Justice Mathai’s analysis was rooted in both legal precedent and practical reasoning. He confirmed that driving is an inherently dangerous and highly regulated activity, which naturally creates proximity among all road users. The HTA does not define or limit these duties but merely provides a framework of rules to guide conduct, while the common law fills the gaps where the statute is silent, ensuring that drivers remain accountable for reasonable action or inaction when safety is at risk.

Justice Mathai also relied on a line of cases dating back to Brownlee v The Queen and Gellie v Naylor Reflex, which held that even drivers with the right of way must take reasonable steps to avoid foreseeable harm.
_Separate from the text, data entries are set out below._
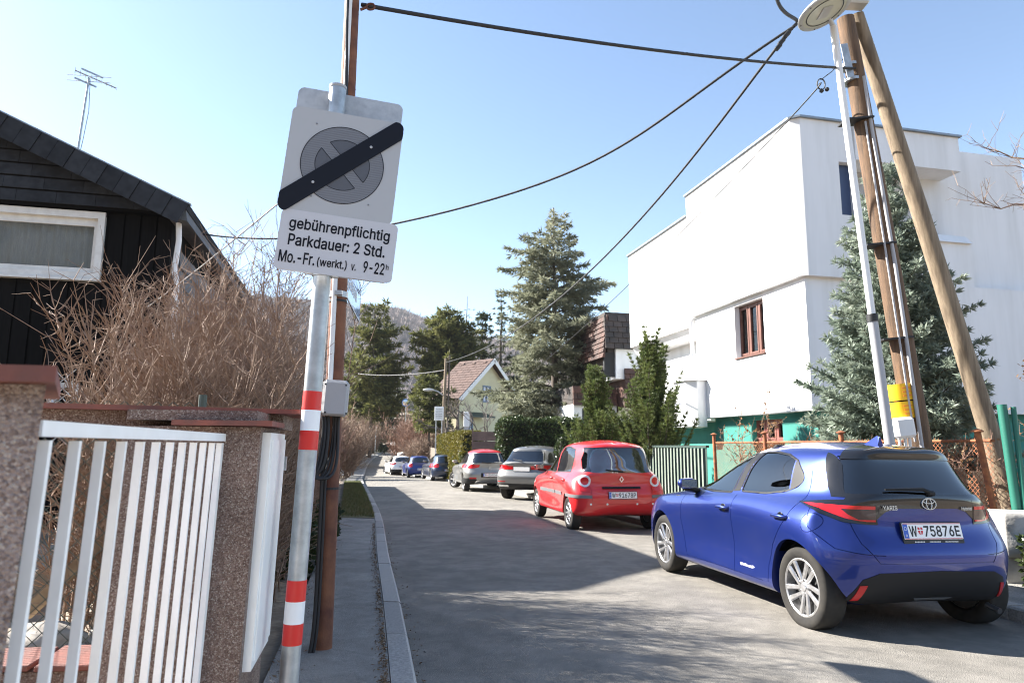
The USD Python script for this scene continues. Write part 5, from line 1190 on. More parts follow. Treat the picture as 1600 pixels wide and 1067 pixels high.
for k in range(4): p, q = e0 + (e1_ - e0) * (k / 4 + .004), e0 + (e1_ - e0) * ((k + 1) / 4 - .004); obj('edging_stone', m3.Manifold.hull_points(np.array([x_ + [0, s1 * .05, z] - [-4, 6, 0] for x_ in (p, q) for s1 in (-1, 1) for z in (-.4, .0)])), 'concrete', kb)
mat('garden_sand', (.34, .29, .22), .95, vcol=(.24, .20, .15), vscale=6, bump=.02, bscale=30)
pp = MB().quad((-7, 3.6, .13), (-3.0, 3.6, .13), (-3.6, 9, .13), (-8, 9, .13)); obj('garden_path', pp, 'garden_sand', None, kind='structure')
rk = np.random.default_rng(8); mat('field_stone', (.34, .31, .27), .9, vcol=(.24, .21, .18), vscale=7, bump=.006, bscale=25, rand=.2)
for i in range(14):
    px, py, Y = rk.uniform(20, 175), rk.uniform(930, 1010), 3.6 + rk.random() * .5; c = at(px, py, Y); s = rk.uniform(.06, .15)
    t = trimesh.creation.icosphere(2, 1.0); v = np.array(t.vertices); v = v * (1 + (meshkit.noise(v * 1.5 + i, i)[:, None] - .5) * .7) * [s * 1.3, s, s * .7]
    o = obj('garden_stone', (v, t.faces), 'field_stone', None, True); o.AddTranslateOp().Set(Gf.Vec3d(c[0], c[1], .30 + .1 * rk.random()))
    tag(o, 'rough garden stone heaped behind the white gate bars', 'stone', 'garden stones heaped behind the gate')
# ---------------------------------------------------------------- trees and gardens on the right
def gp3(px, Y, dz=0.0):
    """Ground point under image column px at distance Y."""
    x = (px - 800) / FPX * (Y * _cp) ; return (x, Y, gz(x, Y) + dz)
conifer('blue_spruce', 'dense blue spruce behind the timber pole, in front of the white house', 'spruce', gp3(1409, 10.7), 5.95, lambda t: 1.50 * (1 - t) ** .82 + .08, 'needle_blue', 3, levels=34, per=11, angle=lambda t: -.05 + .75 * t, curve=.10, tuft=.125, tw=.10, k=12, spread=.70, step=.10, flat=.15, side=.50, z0=.02, trunk=.10)
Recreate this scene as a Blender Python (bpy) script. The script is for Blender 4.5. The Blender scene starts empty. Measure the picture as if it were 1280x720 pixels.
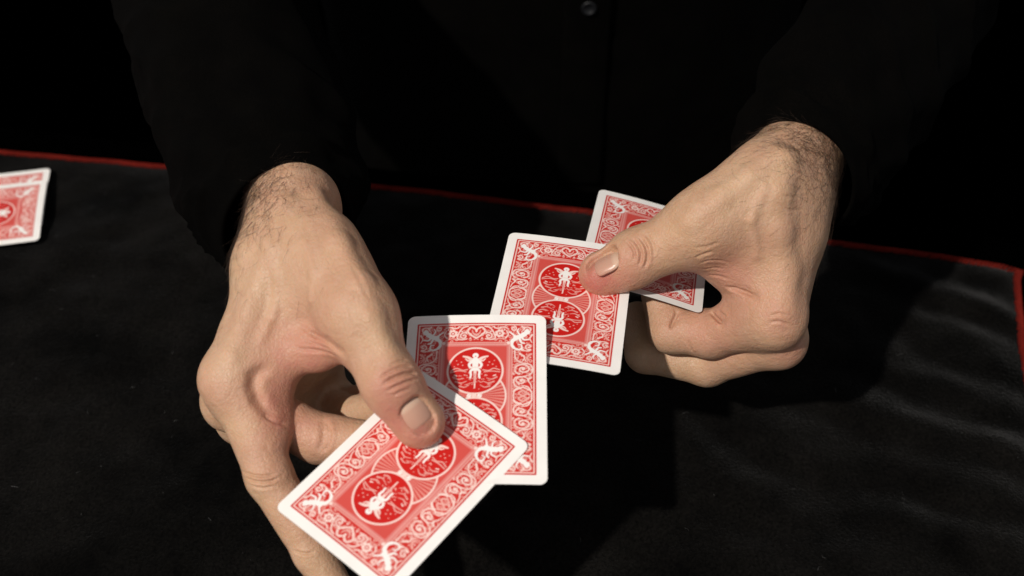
import bpy, math, random
import numpy as np
from mathutils import Vector, Matrix, noise

random.seed(7)
rng = np.random.default_rng(7)
scene = bpy.context.scene
col = scene.collection

# ------------------------------------------------------------------ camera
FPX = 1500.0                                   # focal length in photo pixels (1280 wide)
PITCH = math.radians(44.0)
CAM = np.array([0.0, -0.5, 0.569])
FWD = np.array([0.0, math.cos(PITCH), -math.sin(PITCH)])
UPV = np.array([0.0, math.sin(PITCH), math.cos(PITCH)])
RGT = np.array([1.0, 0.0, 0.0])
cd = bpy.data.cameras.new('camera')
cam = bpy.data.objects.new('camera', cd)
col.objects.link(cam)
cam.location = CAM
cam.rotation_euler = (math.pi / 2 - PITCH, 0, 0)
cd.sensor_width = 36.0
cd.lens = 36.0 * FPX / 1280.0
cd.clip_start = 0.02
cd.clip_end = 50
cd.dof.use_dof = True
cd.dof.focus_distance = 0.580
cd.dof.aperture_fstop = 7.0
scene.camera = cam

# ------------------------------------------------------------------ light
world = bpy.data.worlds.new('World')
scene.world = world
world.use_nodes = True
world.node_tree.nodes['Background'].inputs[0].default_value = (0.93, 0.95, 1.0, 1)
world.node_tree.nodes['Background'].inputs[1].default_value = 0.27
KEY_TO = Vector((-0.05, -0.10, 0.17))
KEY_DIR = Vector((0.42, 0.50, -0.757)).normalized()       # the way the light travels
ld = bpy.data.lights.new('key_lamp', 'SPOT')
ld.energy = 445
ld.color = (1.0, 0.945, 0.875)
ld.shadow_soft_size = 0.042
ld.spot_size = math.radians(40)
ld.spot_blend = 0.6
key = bpy.data.objects.new('key_lamp', ld)
col.objects.link(key)
key.location = KEY_TO - KEY_DIR * 3.2
key.rotation_euler = KEY_DIR.to_track_quat('-Z', 'Y').to_euler()
scene.view_settings.view_transform = 'Standard'
scene.view_settings.look = 'None'
scene.view_settings.exposure = 0.0
scene.view_settings.gamma = 1.0

# ------------------------------------------------------------------ helpers
def at(x, y, d):
    """world point seen at photo pixel x, y, d metres along the view axis"""
    return CAM + d * (FWD + (x - 640.0) / FPX * RGT + (360.0 - y) / FPX * UPV)

def tag(o, label=None, cat=None, group=None, kind=None):
    if label: o['label'] = label
    if cat: o['category'] = cat
    if group: o['group'] = group
    if kind: o['kind'] = kind
    return o

def mesh_obj(name, verts, faces, mat=None, parent=None, smooth=True):
    me = bpy.data.meshes.new(name)
    me.from_pydata([tuple(map(float, v)) for v in verts], [], [tuple(f) for f in faces])
    me.update()
    if smooth:
        me.polygons.foreach_set('use_smooth', [True] * len(me.polygons))
    if mat: me.materials.append(mat)
    o = bpy.data.objects.new(name, me)
    col.objects.link(o)
    if parent: o.parent = parent
    return o

def quads_mesh(name, V, Q):
    """fast mesh from arrays: V (n,3), Q (m,4)"""
    me = bpy.data.meshes.new(name)
    V = np.asarray(V, np.float32); Q = np.asarray(Q, np.int32)
    me.vertices.add(len(V)); me.vertices.foreach_set('co', V.ravel())
    me.loops.add(Q.size); me.loops.foreach_set('vertex_index', Q.ravel())
    me.polygons.add(len(Q))
    me.polygons.foreach_set('loop_start', np.arange(len(Q), dtype=np.int32) * 4)
    me.polygons.foreach_set('use_smooth', np.ones(len(Q), bool))
    me.update(calc_edges=True)
    me.validate()
    return me

def new_mat(name):
    m = bpy.data.materials.new(name)
    m.use_nodes = True
    nt = m.node_tree
    return m, nt, nt.nodes, nt.links, nt.nodes['Principled BSDF']

def nz(ns, kind, **kw):
    n = ns.new(kind)
    for k, v in kw.items():
        if k in n.inputs: n.inputs[k].default_value = v
        else: setattr(n, k, v)
    return n

def srgb(r, g, b):
    f = lambda c: ((c / 255 + 0.055) / 1.055) ** 2.4 if c > 10 else c / 255 / 12.92
    return np.array([f(r), f(g), f(b)])

# ------------------------------------------------------------------ materials
def cloth_mat(name, base, scale, bump, rough=0.95, sheen=0.0, weave=None, var=0.35, emph=(0.6, 1.4), spec=0.04, sheen_rough=0.5):
    m, nt, ns, ln, b = new_mat(name)
    tc = ns.new('ShaderNodeTexCoord')
    n1 = nz(ns, 'ShaderNodeTexNoise', Scale=scale, Detail=6.0, Roughness=0.65)
    ln.new(tc.outputs['Object'], n1.inputs['Vector'])
    n2 = nz(ns, 'ShaderNodeTexNoise', Scale=scale * 0.03, Detail=4.0, Roughness=0.6)
    ln.new(tc.outputs['Object'], n2.inputs['Vector'])
    r1 = nz(ns, 'ShaderNodeMapRange'); r1.inputs[1].default_value = 0.3; r1.inputs[2].default_value = 0.7
    r1.inputs[3].default_value = emph[0]; r1.inputs[4].default_value = emph[1]
    ln.new(n1.outputs['Fac'], r1.inputs[0])
    r2 = nz(ns, 'ShaderNodeMapRange'); r2.inputs[1].default_value = 0.3; r2.inputs[2].default_value = 0.7
    r2.inputs[3].default_value = 1 - var; r2.inputs[4].default_value = 1 + var
    ln.new(n2.outputs['Fac'], r2.inputs[0])
    mu = nz(ns, 'ShaderNodeMath', operation='MULTIPLY')
    ln.new(r1.outputs[0], mu.inputs[0]); ln.new(r2.outputs[0], mu.inputs[1])
    vm = nz(ns, 'ShaderNodeVectorMath', operation='SCALE')
    vm.inputs[0].default_value = base
    ln.new(mu.outputs[0], vm.inputs['Scale'])
    ln.new(vm.outputs[0], b.inputs['Base Color'])
    b.inputs['Roughness'].default_value = rough
    b.inputs['Specular IOR Level'].default_value = spec
    b.inputs['Sheen Weight'].default_value = sheen
    b.inputs['Sheen Roughness'].default_value = sheen_rough
    bp = nz(ns, 'ShaderNodeBump', Strength=bump, Distance=0.001)
    ln.new(n1.outputs['Fac'], bp.inputs['Height'])
    ln.new(bp.outputs[0], b.inputs['Normal'])
    return m

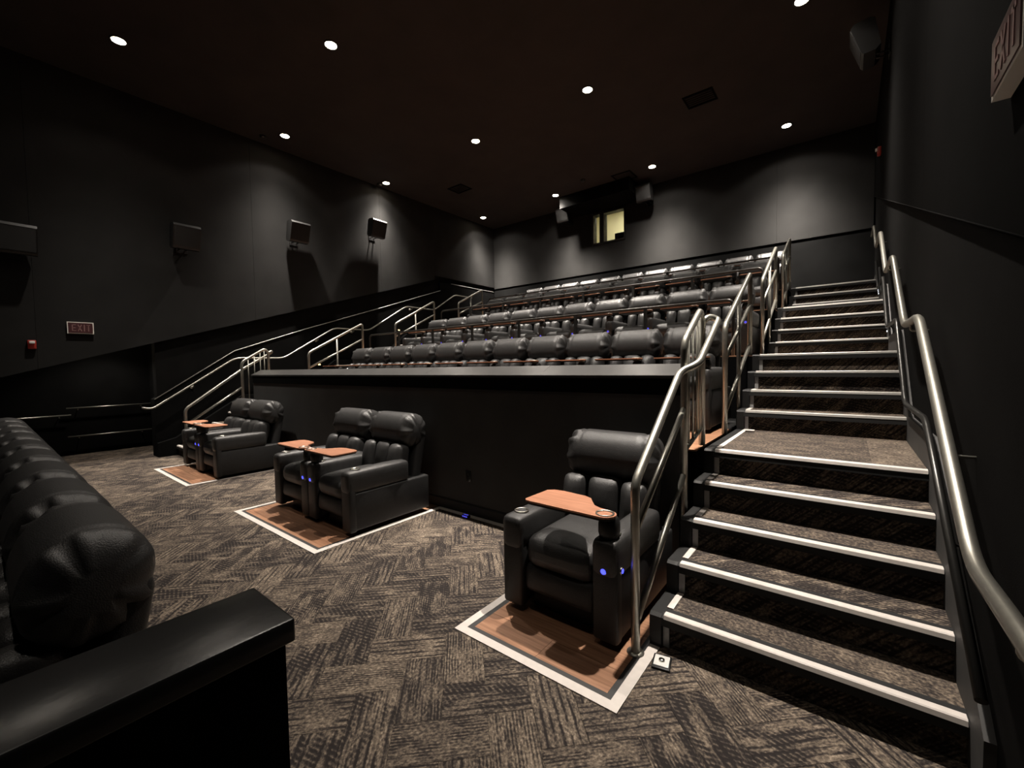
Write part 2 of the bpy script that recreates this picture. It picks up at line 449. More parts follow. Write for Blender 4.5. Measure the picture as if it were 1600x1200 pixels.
# ------------------------------------------------------------------ tier wall, cap and seating tiers
kw = struct('wall_tier', MB().box(-8.34, -.93, KW_Y, KW_Y + .16, 0, 1.42), 'tier_black', 'black wall in front of the raised rows', 'wall')
xs_cap = [-8.35, -6.3, -3.654, -2.1, -.905]
for a, b in zip(xs_cap[:-1], xs_cap[1:]):
    part('cap_board', MB().prism([(KW_Y - .03, 1.41), (KW_Y - .03, 1.432), (KW_Y + .135, 1.514), (KW_Y + .20, 1.514), (KW_Y + .20, 1.41)], a + .001, b - .001), 'cap_paint', kw, 'sloping dark grey cap board')
part('lower_rail', MB().box(-8.32, -.92, KW_Y - .018, KW_Y, 1.29, 1.41), 'wall_black', kw)
struct('baseboard_tier', MB().prism([(KW_Y, 0), (KW_Y - .014, 0), (KW_Y - .014, .10), (KW_Y - .006, .115), (KW_Y, .115)], -8.3, -.93), 'rubber_black', 'black rubber baseboard under the tier wall', 'baseboard')
for i, (ty, tz) in enumerate(TIER):
    y0 = KW_Y + .16 if i == 0 else ty
    y1 = TIER[i + 1][0] if i < 3 else YB + .03
    tp = struct('tier_platform', MB().box(TX0, TX1, y0, y1, 0 if i == 0 else TIER[i - 1][1] - .3, tz - .012), 'wall_black', 'black raised platform of the ' + ORD[i] + ' seating row', 'platform')
    # walkway planks where they can be seen by the stair, material beyond
    nrow = 5
    for r_ in range(nrow):
        ya = y0 + (y1 - y0) * .58 * r_ / nrow; yb = y0 + (y1 - y0) * .58 * (r_ + 1) / nrow
        x = TX1; j = 0
        while x > TX0 + .01:
            ln = 1.25 if j or r_ % 2 == 0 else .7
            xa = max(TX0, x - ln)
            part('plank', MB().box(xa + .001, x - .001, ya + .001, yb - .001, tz - .012, tz), 'wood_floor', tp); x = xa; j += 1
    part('rear_floor', MB().box(TX0, TX1, y0 + (y1 - y0) * .58, y1, tz - .012, tz), 'rubber_black', tp)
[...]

These decisions recognize that negligence can arise not just from reckless conduct but also from failing to respond when danger becomes apparent. As Justice Mathai put it, “a driver’s decisions, while appearing benign, can have tragic consequences for others,” and this is why the duty of care among drivers is framed so broadly.

Lessons from McFee v. Sutram for Ontario Drivers and Insurers

The McFee decision provides valuable guidance for both drivers and practitioners in negligence law. It reaffirms that the duty of care among motorists is universal, while clarifying that the standard of care is the context-specific measure of how that duty must be met.

Key Takeaways from McFee v. Sutram

All drivers have a positive obligation to take reasonable steps to avoid accidents and minimize danger on the road. This obligation extends beyond the literal wording of the HTA, as statutory compliance alone does not guarantee that a driver has met their legal responsibility. Indeed, inaction, or “nonfeasance,” can still amount to a breach of duty when reasonable care requires intervention.

Ultimately, the Court’s message is straightforward: road safety is a shared responsibility. The duty of care exists for every driver, every day, on every road. What varies is how that duty must be carried out in each unique situation. Whether it means slowing down, anticipating another driver’s mistake, or taking precautionary action, the law expects all drivers to act in a way that prevents foreseeable harm.